Lift out, unaltered, the lines of the material below between the line holding "lin_ = MB();" and the line holding "m = MB(); m.box(.05, .125, .07, .075, 1.155, 1.169);", counting both.
--*--
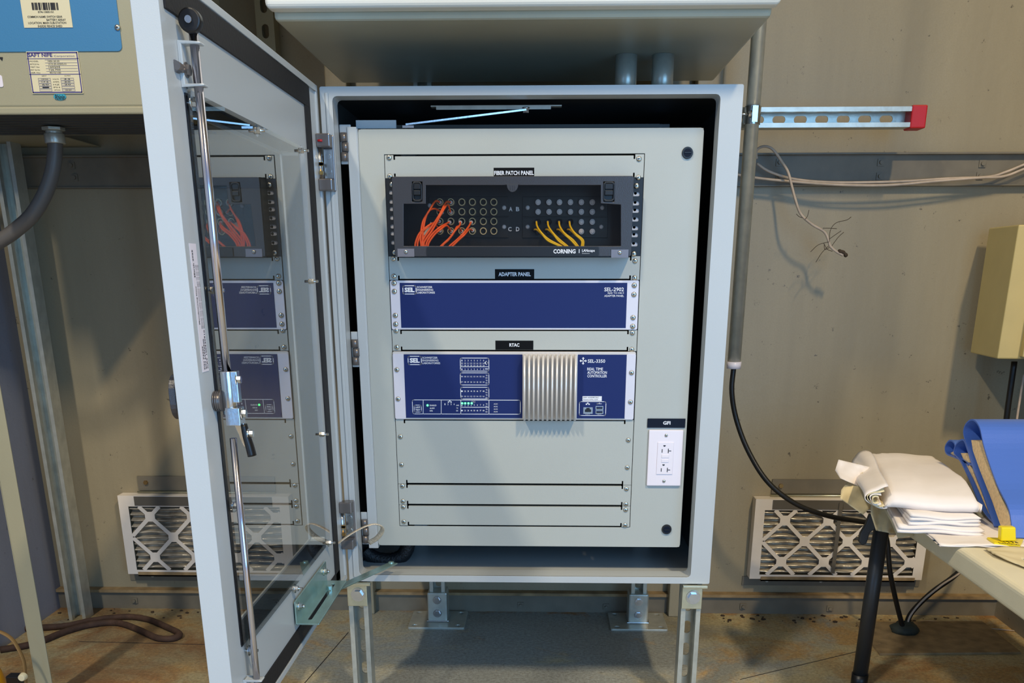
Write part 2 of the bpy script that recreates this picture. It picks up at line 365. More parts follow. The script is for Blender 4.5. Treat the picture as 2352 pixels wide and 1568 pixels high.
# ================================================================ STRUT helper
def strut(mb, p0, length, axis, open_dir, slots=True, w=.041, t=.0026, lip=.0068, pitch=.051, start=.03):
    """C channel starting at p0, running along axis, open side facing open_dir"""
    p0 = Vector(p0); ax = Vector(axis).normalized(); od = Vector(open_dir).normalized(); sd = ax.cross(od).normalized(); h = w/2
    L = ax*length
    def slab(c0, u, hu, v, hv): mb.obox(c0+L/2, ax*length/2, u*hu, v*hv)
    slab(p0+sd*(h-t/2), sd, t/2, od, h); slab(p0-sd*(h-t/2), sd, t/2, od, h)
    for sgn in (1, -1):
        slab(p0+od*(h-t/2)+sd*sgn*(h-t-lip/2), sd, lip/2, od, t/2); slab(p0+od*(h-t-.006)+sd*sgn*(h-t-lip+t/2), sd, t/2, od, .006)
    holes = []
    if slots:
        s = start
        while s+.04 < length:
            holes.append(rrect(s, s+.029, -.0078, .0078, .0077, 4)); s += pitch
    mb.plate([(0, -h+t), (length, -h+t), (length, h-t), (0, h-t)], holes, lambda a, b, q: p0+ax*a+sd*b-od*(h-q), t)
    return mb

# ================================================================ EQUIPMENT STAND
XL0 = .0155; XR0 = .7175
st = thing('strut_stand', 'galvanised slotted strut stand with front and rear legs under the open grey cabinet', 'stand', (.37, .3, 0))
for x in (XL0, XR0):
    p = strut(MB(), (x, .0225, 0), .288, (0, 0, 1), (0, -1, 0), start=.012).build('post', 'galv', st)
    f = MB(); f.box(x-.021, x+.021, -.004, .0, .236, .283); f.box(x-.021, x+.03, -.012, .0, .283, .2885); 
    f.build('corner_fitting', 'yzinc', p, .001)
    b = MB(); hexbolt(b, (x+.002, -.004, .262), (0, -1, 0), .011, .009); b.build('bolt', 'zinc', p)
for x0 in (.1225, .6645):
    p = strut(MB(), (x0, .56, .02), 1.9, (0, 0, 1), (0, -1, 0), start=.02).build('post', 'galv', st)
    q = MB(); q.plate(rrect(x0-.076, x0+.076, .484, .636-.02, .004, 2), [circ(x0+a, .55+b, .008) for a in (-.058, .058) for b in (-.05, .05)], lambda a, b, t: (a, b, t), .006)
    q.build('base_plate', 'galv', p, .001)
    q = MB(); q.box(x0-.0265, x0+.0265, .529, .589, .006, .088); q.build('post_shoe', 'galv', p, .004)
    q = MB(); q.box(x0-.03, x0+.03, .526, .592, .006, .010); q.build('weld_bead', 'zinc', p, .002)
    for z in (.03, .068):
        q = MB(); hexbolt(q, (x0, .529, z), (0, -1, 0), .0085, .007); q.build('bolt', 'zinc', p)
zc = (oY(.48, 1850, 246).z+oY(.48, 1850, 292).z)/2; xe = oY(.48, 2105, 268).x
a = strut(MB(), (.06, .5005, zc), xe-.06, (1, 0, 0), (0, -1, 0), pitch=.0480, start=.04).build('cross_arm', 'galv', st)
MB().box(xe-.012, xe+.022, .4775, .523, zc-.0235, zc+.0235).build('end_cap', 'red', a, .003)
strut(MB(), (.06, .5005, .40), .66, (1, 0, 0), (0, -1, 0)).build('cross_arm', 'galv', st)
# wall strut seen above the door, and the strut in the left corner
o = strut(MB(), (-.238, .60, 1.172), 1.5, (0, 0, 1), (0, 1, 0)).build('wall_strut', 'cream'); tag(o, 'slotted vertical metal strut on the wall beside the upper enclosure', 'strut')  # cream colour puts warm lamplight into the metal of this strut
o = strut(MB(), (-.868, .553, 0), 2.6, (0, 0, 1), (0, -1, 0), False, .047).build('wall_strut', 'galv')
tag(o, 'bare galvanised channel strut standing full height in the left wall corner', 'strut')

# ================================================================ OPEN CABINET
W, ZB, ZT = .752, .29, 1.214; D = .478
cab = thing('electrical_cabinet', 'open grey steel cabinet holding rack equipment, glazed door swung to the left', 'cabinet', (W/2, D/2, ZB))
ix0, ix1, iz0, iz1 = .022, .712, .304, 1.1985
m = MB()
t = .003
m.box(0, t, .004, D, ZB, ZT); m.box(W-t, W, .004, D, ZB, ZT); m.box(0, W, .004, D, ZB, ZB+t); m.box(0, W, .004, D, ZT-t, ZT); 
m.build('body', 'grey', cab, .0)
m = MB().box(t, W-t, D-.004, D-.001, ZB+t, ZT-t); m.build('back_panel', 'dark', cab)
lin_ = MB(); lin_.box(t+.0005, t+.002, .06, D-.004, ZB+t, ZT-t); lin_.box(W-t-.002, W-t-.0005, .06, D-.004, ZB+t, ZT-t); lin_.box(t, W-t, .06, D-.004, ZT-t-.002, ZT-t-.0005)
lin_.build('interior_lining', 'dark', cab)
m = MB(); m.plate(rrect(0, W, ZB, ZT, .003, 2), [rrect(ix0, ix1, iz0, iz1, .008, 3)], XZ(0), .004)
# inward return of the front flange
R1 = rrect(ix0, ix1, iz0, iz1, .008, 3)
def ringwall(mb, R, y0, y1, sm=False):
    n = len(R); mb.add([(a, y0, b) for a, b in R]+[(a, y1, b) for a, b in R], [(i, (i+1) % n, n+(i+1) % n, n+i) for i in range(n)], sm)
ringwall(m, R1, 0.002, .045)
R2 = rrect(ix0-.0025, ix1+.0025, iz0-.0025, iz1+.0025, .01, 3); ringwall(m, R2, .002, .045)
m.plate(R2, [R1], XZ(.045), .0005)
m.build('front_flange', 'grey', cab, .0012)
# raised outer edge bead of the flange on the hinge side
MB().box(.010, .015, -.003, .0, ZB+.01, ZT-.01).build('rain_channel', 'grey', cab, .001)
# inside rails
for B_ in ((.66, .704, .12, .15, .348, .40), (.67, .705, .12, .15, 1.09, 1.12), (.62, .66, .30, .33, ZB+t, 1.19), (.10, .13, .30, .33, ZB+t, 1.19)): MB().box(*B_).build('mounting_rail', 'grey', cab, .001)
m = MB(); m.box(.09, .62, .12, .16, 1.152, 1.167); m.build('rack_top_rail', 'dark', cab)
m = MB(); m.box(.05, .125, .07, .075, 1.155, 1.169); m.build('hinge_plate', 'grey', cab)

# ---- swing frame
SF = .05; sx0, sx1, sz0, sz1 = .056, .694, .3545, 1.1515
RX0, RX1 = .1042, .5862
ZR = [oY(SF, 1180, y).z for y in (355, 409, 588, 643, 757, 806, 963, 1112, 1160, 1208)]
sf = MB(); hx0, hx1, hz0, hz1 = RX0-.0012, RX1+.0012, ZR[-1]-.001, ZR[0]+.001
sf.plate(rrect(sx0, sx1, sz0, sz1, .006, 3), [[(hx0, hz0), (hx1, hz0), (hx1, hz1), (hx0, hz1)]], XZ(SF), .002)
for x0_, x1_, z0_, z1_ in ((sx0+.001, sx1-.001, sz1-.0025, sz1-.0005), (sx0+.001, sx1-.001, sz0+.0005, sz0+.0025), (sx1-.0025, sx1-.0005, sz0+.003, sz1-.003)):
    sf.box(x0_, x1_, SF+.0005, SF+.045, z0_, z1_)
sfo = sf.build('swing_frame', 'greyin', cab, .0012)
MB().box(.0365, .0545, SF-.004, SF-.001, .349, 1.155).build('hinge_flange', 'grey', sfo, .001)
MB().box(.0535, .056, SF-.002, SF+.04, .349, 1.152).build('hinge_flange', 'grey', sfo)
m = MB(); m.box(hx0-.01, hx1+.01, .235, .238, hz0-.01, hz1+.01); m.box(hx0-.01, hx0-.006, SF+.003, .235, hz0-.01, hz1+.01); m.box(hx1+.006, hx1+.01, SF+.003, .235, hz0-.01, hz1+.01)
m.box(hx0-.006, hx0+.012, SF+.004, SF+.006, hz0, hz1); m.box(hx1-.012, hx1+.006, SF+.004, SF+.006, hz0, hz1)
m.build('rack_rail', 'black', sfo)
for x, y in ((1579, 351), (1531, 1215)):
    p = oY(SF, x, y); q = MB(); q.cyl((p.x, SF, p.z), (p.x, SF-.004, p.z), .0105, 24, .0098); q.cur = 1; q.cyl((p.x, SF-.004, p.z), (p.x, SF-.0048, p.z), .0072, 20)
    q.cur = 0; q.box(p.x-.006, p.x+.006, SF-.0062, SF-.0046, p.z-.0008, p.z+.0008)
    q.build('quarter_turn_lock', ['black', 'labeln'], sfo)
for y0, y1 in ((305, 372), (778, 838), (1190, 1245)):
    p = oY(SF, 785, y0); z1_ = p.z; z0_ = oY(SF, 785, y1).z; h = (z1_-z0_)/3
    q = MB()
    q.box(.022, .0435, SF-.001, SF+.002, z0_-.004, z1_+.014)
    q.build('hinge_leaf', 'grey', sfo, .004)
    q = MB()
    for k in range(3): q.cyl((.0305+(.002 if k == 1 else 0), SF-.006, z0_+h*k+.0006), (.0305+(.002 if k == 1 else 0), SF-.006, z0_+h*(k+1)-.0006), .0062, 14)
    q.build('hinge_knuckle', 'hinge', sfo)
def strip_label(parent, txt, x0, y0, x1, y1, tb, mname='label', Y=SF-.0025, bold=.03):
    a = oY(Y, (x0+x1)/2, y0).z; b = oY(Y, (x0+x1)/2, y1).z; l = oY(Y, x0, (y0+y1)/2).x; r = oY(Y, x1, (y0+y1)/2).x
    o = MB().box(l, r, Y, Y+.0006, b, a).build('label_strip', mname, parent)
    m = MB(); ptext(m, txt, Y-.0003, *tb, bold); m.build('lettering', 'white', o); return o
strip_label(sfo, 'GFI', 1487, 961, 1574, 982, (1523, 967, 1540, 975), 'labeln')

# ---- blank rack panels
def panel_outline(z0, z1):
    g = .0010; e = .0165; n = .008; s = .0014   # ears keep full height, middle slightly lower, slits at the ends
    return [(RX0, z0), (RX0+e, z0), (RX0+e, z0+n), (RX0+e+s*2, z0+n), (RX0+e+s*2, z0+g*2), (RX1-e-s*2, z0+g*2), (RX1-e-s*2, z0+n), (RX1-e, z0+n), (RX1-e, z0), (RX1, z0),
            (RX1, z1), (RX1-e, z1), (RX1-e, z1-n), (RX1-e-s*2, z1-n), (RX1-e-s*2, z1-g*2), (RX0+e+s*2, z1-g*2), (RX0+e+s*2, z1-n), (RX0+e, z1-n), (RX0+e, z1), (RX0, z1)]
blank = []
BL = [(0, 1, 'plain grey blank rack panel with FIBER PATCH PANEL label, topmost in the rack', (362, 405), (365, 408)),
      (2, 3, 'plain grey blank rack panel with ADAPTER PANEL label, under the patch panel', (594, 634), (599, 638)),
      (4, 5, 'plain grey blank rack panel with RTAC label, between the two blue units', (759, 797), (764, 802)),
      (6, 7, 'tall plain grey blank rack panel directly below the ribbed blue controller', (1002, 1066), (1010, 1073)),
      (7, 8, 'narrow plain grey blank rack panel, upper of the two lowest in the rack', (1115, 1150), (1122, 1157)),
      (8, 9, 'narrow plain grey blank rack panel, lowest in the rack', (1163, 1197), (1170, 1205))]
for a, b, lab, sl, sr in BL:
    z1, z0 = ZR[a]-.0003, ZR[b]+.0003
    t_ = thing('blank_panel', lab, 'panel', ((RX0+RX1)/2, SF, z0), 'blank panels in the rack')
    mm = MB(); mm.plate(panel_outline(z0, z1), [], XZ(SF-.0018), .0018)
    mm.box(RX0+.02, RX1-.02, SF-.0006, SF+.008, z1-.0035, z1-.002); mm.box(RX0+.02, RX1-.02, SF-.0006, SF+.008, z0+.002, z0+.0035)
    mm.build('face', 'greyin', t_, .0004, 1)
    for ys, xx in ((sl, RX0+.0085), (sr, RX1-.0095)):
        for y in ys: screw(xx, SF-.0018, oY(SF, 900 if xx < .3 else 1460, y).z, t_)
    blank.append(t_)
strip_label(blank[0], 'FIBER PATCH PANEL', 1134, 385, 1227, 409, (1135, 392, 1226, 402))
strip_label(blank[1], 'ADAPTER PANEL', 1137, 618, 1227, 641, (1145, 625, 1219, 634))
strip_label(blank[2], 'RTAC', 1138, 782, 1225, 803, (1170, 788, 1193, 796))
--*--
## Right answer
lin_ = MB(); lin_.box(t+.0005, t+.002, .06, D-.004, ZB+t, ZT-t); lin_.box(W-t-.002, W-t-.0005, .06, D-.004, ZB+t, ZT-t); lin_.box(t, W-t, .06, D-.004, ZT-t-.002, ZT-t-.0005)
lin_.build('interior_lining', 'dark', cab)
m = MB(); m.plate(rrect(0, W, ZB, ZT, .003, 2), [rrect(ix0, ix1, iz0, iz1, .008, 3)], XZ(0), .004)
# inward return of the front flange
R1 = rrect(ix0, ix1, iz0, iz1, .008, 3)
def ringwall(mb, R, y0, y1, sm=False):
    n = len(R); mb.add([(a, y0, b) for a, b in R]+[(a, y1, b) for a, b in R], [(i, (i+1) % n, n+(i+1) % n, n+i) for i in range(n)], sm)
ringwall(m, R1, 0.002, .045)
R2 = rrect(ix0-.0025, ix1+.0025, iz0-.0025, iz1+.0025, .01, 3); ringwall(m, R2, .002, .045)
m.plate(R2, [R1], XZ(.045), .0005)
m.build('front_flange', 'grey', cab, .0012)
# raised outer edge bead of the flange on the hinge side
MB().box(.010, .015, -.003, .0, ZB+.01, ZT-.01).build('rain_channel', 'grey', cab, .001)
# inside rails
for B_ in ((.66, .704, .12, .15, .348, .40), (.67, .705, .12, .15, 1.09, 1.12), (.62, .66, .30, .33, ZB+t, 1.19), (.10, .13, .30, .33, ZB+t, 1.19)): MB().box(*B_).build('mounting_rail', 'grey', cab, .001)
m = MB(); m.box(.09, .62, .12, .16, 1.152, 1.167); m.build('rack_top_rail', 'dark', cab)
m = MB(); m.box(.05, .125, .07, .075, 1.155, 1.169); m.build('hinge_plate', 'grey', cab)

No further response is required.